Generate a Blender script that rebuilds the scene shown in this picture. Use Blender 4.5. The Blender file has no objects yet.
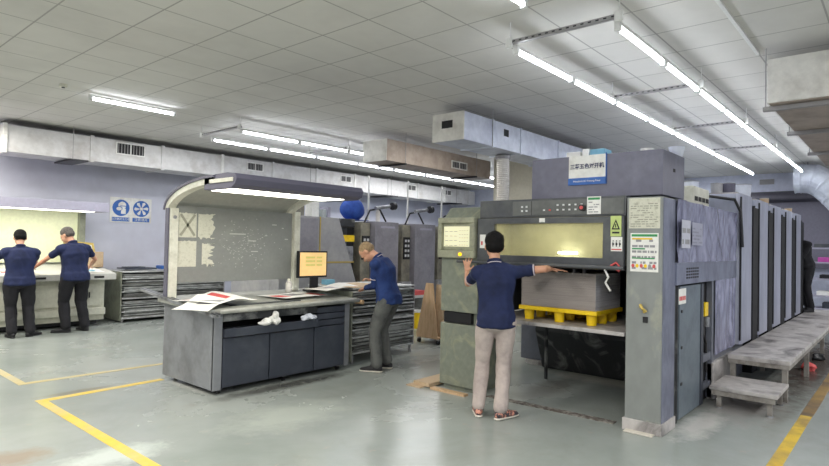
import bpy, bmesh, math, random
from mathutils import Vector, Matrix, noise
random.seed(7)
SC = bpy.context.scene
COL = SC.collection
PI = math.pi

# ------------------------------------------------------------------ materials
def lin(c):
    o = []
    for v in c[:3]:
        v = v / 255.0
        o.append(v / 12.92 if v <= 0.04045 else ((v + 0.055) / 1.055) ** 2.4)
    return (*o, 1.0)

def M(name, col, rough=0.5, metal=0.0, col2=None, scale=4.0, lo=0.45, hi=0.65, bump=0.0, stretch=(1, 1, 1),
      var=0.06, emit=None, estr=0.0, rvar=0.1, bscale=60.0, dist=0.0, spec=0.5):
    m = bpy.data.materials.new(name); m.use_nodes = True
    nt = m.node_tree; N = nt.nodes; L = nt.links
    b = N['Principled BSDF']
    b.inputs['Metallic'].default_value = metal
    b.inputs['Specular IOR Level'].default_value = spec
    tc = N.new('ShaderNodeTexCoord'); mp = N.new('ShaderNodeMapping'); mp.inputs['Scale'].default_value = stretch
    L.new(tc.outputs['Object'], mp.inputs['Vector'])
    n1 = N.new('ShaderNodeTexNoise'); n1.inputs['Scale'].default_value = scale; n1.inputs['Detail'].default_value = 7
    n1.inputs['Roughness'].default_value = 0.62; n1.inputs['Distortion'].default_value = dist
    L.new(mp.outputs[0], n1.inputs['Vector'])
    r1 = N.new('ShaderNodeValToRGB'); r1.color_ramp.elements[0].position = lo; r1.color_ramp.elements[1].position = hi
    L.new(n1.outputs['Fac'], r1.inputs['Fac'])
    mx = N.new('ShaderNodeMix'); mx.data_type = 'RGBA'
    mx.inputs['A'].default_value = lin(col); mx.inputs['B'].default_value = lin(col2 or col)
    L.new(r1.outputs['Color'], mx.inputs['Factor'])
    n2 = N.new('ShaderNodeTexNoise'); n2.inputs['Scale'].default_value = scale * 5.3; n2.inputs['Detail'].default_value = 4
    L.new(mp.outputs[0], n2.inputs['Vector'])
    mr = N.new('ShaderNodeMapRange'); mr.inputs['From Min'].default_value = 0.3; mr.inputs['From Max'].default_value = 0.7
    mr.inputs['To Min'].default_value = 1 - var; mr.inputs['To Max'].default_value = 1 + var
    L.new(n2.outputs['Fac'], mr.inputs['Value'])
    vm = N.new('ShaderNodeVectorMath'); vm.operation = 'SCALE'
    L.new(mx.outputs['Result'], vm.inputs[0]); L.new(mr.outputs[0], vm.inputs['Scale'])
    L.new(vm.outputs[0], b.inputs['Base Color'])
    rr = N.new('ShaderNodeMapRange'); rr.inputs['To Min'].default_value = max(0.03, rough - rvar); rr.inputs['To Max'].default_value = min(1, rough + rvar)
    L.new(n1.outputs['Fac'], rr.inputs['Value']); L.new(rr.outputs[0], b.inputs['Roughness'])
    if bump:
        n3 = N.new('ShaderNodeTexNoise'); n3.inputs['Scale'].default_value = bscale; n3.inputs['Detail'].default_value = 3
        L.new(mp.outputs[0], n3.inputs['Vector'])
        bp = N.new('ShaderNodeBump'); bp.inputs['Strength'].default_value = bump; bp.inputs['Distance'].default_value = 0.01
        L.new(n3.outputs['Fac'], bp.inputs['Height']); L.new(bp.outputs[0], b.inputs['Normal'])
    if emit:
        b.inputs['Emission Color'].default_value = lin(emit); b.inputs['Emission Strength'].default_value = estr
    return m

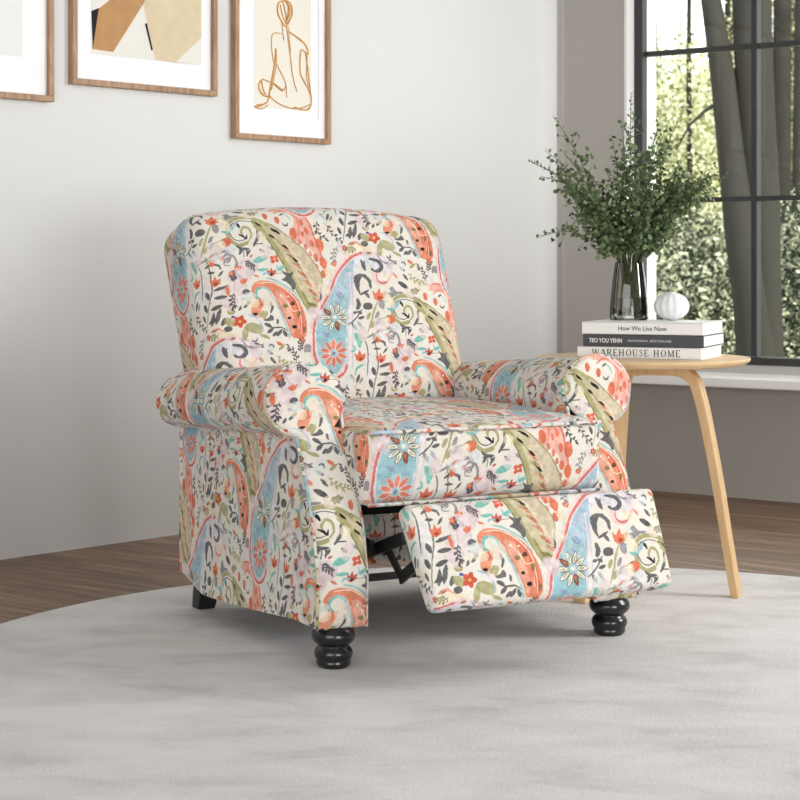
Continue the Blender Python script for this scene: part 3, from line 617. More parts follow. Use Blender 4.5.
def arm(name, mirror, wside, wcap, wroll):
    a_part = empty(name, (0, 0, 0)); a_part.parent = chair
    sg = -1 if mirror else 1
    def X(a): return 2 * AX - a if mirror else a
    # outer shell
    nb = 30; V = []; uv = []; Fc = []; m = len(AP)
    cen = np.array([.011, .40])
    for (a, z) in AP:
        for j in range(nb + 1):
            s = j / nb; b0 = bf(z) + .010; b1 = .735 if z < .46 else .72; b = b0 + (b1 - b0) * s
            inset = .0
            if j == 0: inset = 1
            zz = zdrop(z, b)
            kz = float(np.clip((.30 - z) / (.30 - ZB), 0, 1)); zz += kz * (float(np.interp(b, [-.05, .07, .21, .36, .5, .58, .63, .70, .74], [.002, .006, -.004, -.013, -.021, -.023, -.012, .008, .010])))
            bul = .006 * math.sin(math.pi * s) * (1 if (abs(a - OUT) < 1e-6) else 0)
            V.append((X(a - bul), b, zz + DZ))
    for i in range(m - 1):
        for j in range(nb):
            q = [i * (nb + 1) + j, (i + 1) * (nb + 1) + j, (i + 1) * (nb + 1) + j + 1, i * (nb + 1) + j + 1]
            Fc.append(q if not mirror else q[::-1])
            ids = [(i, j), (i + 1, j), (i + 1, j + 1), (i, j + 1)]
            if mirror: ids = ids[::-1]
            for (ii, jj) in ids:
                v = V[ii * (nb + 1) + jj]; z0 = AP[ii][1]
                crease = 18
                if ii <= crease and i < crease: p = UV((-v[1], z0), wside)
                elif i >= crease:
                    L = arc[ii] - arc[crease]
                    if mirror: # inner side faces left: measure from the inner bottom
                        p = UV((-v[1], (arc[-1] - arc[ii]) + ZB), wroll)
                    else: p = UV((-v[1], RCz - RRz + L), wroll)
                uv.append(p)
    # rear cap
    base = len(V); V2 = V[:]
    rear = [i * (nb + 1) + nb for i in range(m)]
    Fc.append(rear if mirror else rear[::-1])
    for r_ in (rear if mirror else rear[::-1]): uv.append(UV((V[r_][0], V[r_][2]), wside))
    sh = mesh_obj('arm_body', V, Fc, M['fabric'], a_part, uvs=uv)
    # front facing, pillowed, with rounded margins
    rows = np.unique(np.concatenate([np.linspace(ZB, ZC, 26), RCz + RRz * np.sin(np.linspace(-math.pi / 2, math.pi / 2, 26))])); V = []; uv = []; Fc = []
    e = AP[18 + 39]
    def ends(z):
        lo = OUT if z < ZC else RCa - RRx * math.sqrt(max(0, 1 - ((z - RCz) / RRz) ** 2))
        if z >= e[1]: hi = RCa + RRx * math.sqrt(max(0, 1 - ((z - RCz) / RRz) ** 2))
        else:
            k = (e[1] - z) / (e[1] - ZB); hi = e[0] + (INN - e[0]) * min(1, k * 3)
        return lo, hi
    ts = np.array([0, .01, .03, .07, .12, .2, .3, .4, .5, .6, .7, .8, .88, .93, .97, .99, 1])
    for z in rows:
        lo, hi = ends(z)
        for t in ts:
            a = lo + (hi - lo) * t; d = min(t, 1 - t) * (hi - lo); dz_ = min(z - ZB, RCz + RRz - z); d = min(d, max(dz_, 0) * 1.0)
            f = math.sqrt(max(0, 1 - (1 - min(d / .014, 1)) ** 2)); pil = min(1, max(0, d) / .05)
            V.append((X(a), bf(z) + .010 - .012 * f - .007 * math.sin(pil * math.pi / 2), z + DZ))
    nt_ = len(ts)
    for i in range(len(rows) - 1):
        for j in range(nt_ - 1):
            q = [i * nt_ + j, i * nt_ + j + 1, (i + 1) * nt_ + j + 1, (i + 1) * nt_ + j]
            if mirror: q = q[::-1]
            Fc.append(q); uv += [UV((V[k][0], V[k][2] - DZ + .15 * (V[k][1] + .05)), wcap) for k in q]
    mesh_obj('arm_front', V, Fc, M['fabric'], a_part, uvs=uv)
    # welt round the front panel
    pts = [(X(a + (-.001 if a < .01 else .001)), bf(z) + .008, z) for (a, z) in AP[::1] ]
    piping('welt', pts, .0036, a_part)
    # underside closing strip
    mb = MB(); mb.box((X((OUT + INN) / 2), .32, ZB + .03 + DZ), (.10, .70, .02)); mb.build('arm_base', M['lining'], a_part)
    return a_part
arm('armrest', False, (-.219, .31), (-.24, .293), (-.219 + .18, .31 + .06))
arm('armrest', True, (-.3, .3), (.83, .36), (-.33, .64))

# rear panel, seat deck and lining
mb = MB(); 
def grid_panel(name, a0, a1, b, z0, z1, white, mat):
    n1, n2 = 12, 10; V = []; uv = []; Fc = []
    for b_ in (b, b - .03):
        for i in range(n1 + 1):
            for j in range(n2 + 1):
                V.append((a0 + (a1 - a0) * i / n1, b_, z0 + (z1 - z0) * j / n2 + DZ))
    N0 = (n1 + 1) * (n2 + 1)
    for k in (0, 1):
        for i in range(n1):
            for j in range(n2):
                q = [k * N0 + i * (n2 + 1) + j, k * N0 + (i + 1) * (n2 + 1) + j, k * N0 + (i + 1) * (n2 + 1) + j + 1, k * N0 + i * (n2 + 1) + j + 1]
                Fc.append(q[::-1] if k == 0 else q)
    for (i0, i1) in ((0, n2), (n1 * (n2 + 1), n1 * (n2 + 1) + n2)):
        Fc.append([i0, i1, i1 + N0, i0 + N0])
    Fc.append([i * (n2 + 1) for i in range(n1 + 1)] + [N0 + i * (n2 + 1) for i in range(n1, -1, -1)])
    for f in Fc: uv += [UV((V[v][0], V[v][2]), white) for v in f]
    return mesh_obj(name, V, Fc, mat, chair, uvs=uv, smooth=False)
grid_panel('rear_panel', INN, 2 * AX - INN, .73, .080, .55, (.3, .3), M['fabric'])
grid_panel('seat_rail', INN + .002, 2 * AX - INN - .002, .27, .225, .300, (.18, .33), M['fabric'])
MB().box((AX, .42, .30 + DZ), (.57, .47, .03)).build('seat_deck', M['lining'], chair)
MB().box((AX, .10, .330 + DZ), (.56, .14, .010)).build('front_board', M['lining'], chair)

# footrest ------------------------------------------------------------------------
FT = .046
fd = np.array([.10, .194]); FL = np.linalg.norm(fd); fd /= FL
def foot_def(q, p):
    x, y, z = q; k = (z + FL / 2) / FL; x *= .935 + .055 * k
    t = y + FT / 2; 
    if y < 0: t -= .010 * (1 - (x / .31) ** 4) * (1 - (2 * k - 1) ** 4)
    s = z + FL / 2
    return np.array([.350 + x, -.35 + fd[0] * s + fd[1] * t, .176 + fd[1] * s - fd[0] * t])
foot = rbox('footrest', (.307, FT / 2, FL / 2), .016, foot_def, (.392 - .350, .056 - FL / 2), chair, uv_id, (30, 5, 14))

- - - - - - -

**THE TASK**.
Repeat only what lies between the start of the data and the end of the line containing "return (*o, 1.0)", exactly, with pictures left out.

**REPLY**.
Generate a Blender script that rebuilds the scene shown in this picture. Use Blender 4.5. The Blender file has no objects yet.
import bpy, bmesh, math, random
from mathutils import Vector, Matrix, noise
random.seed(7)
SC = bpy.context.scene
COL = SC.collection
PI = math.pi

# ------------------------------------------------------------------ materials
def lin(c):
    o = []
    for v in c[:3]:
        v = v / 255.0
        o.append(v / 12.92 if v <= 0.04045 else ((v + 0.055) / 1.055) ** 2.4)
    return (*o, 1.0)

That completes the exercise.